Law to protect whistleblowers 'unlikely to pass in this parliament'

By TPN/Lusa, in News · 20-04-2019 08:00:00 · 0 Comments

Portugal’s minister of justice, Francisca Van Dunem, said that she doubted that legislation to protect whistleblowers approved this week by the European Parliament could be transposed into national law in the current parliament.

Van Dunem made the comments to Lusa and to RTPÁfrica, Portugal’s public service broadcaster for the continent, in Luanda, during a three-day working visit to Angola.

According to the minister, there is probably not enough time - given the proximity of European elections (on 26 May) and the general election (on 6 October) - for the parliament in Lisbon to take the directive now rubber-stamped by the European Parliament through all the necessary legislative stages.

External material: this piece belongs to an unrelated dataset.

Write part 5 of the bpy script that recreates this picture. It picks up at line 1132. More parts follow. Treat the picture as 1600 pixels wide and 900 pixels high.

"The status of whistleblower is basically grounded in the idea of someone, in his professional activity, who is aware of practices that are harmful to the interest of the state or to the corporate interest, to the interest of the company,” said Van Dunem. “The [European] Parliament has now adopted a directive which will require transposition into national law."

Van Dunem did not express her own opinion on the legislation.

The directive approved in Strasbourg on Tuesday Is the first European Union legislation of its kind. It was approved with 591 votes in favour, 29 against and 33 abstentions.

The aim is to create a uniform legal framework to protect whistleblowers across the EU. At present provisions vary among member states, with some offering no protection at all.

The directive is the result of an interim agreement reached in mid-March with the European Council, representing member governments. It foresees that people should be given protection from the law who report cases of tax fraud and money laundering and in the process bring into question public procurement contracts, the safety of products and transport, or the protection of the environment, public health, consumer protection and personal data.

The new rules aim also to provide secure communication channels for denunciations and measures to prevent intimidation and reprisals.

In addition to the whistleblowers themselves, journalists who disclose their denunciations would also be protected.

The new law also provides for EU member states to provide legal, financial and psychological support to whistleblowers.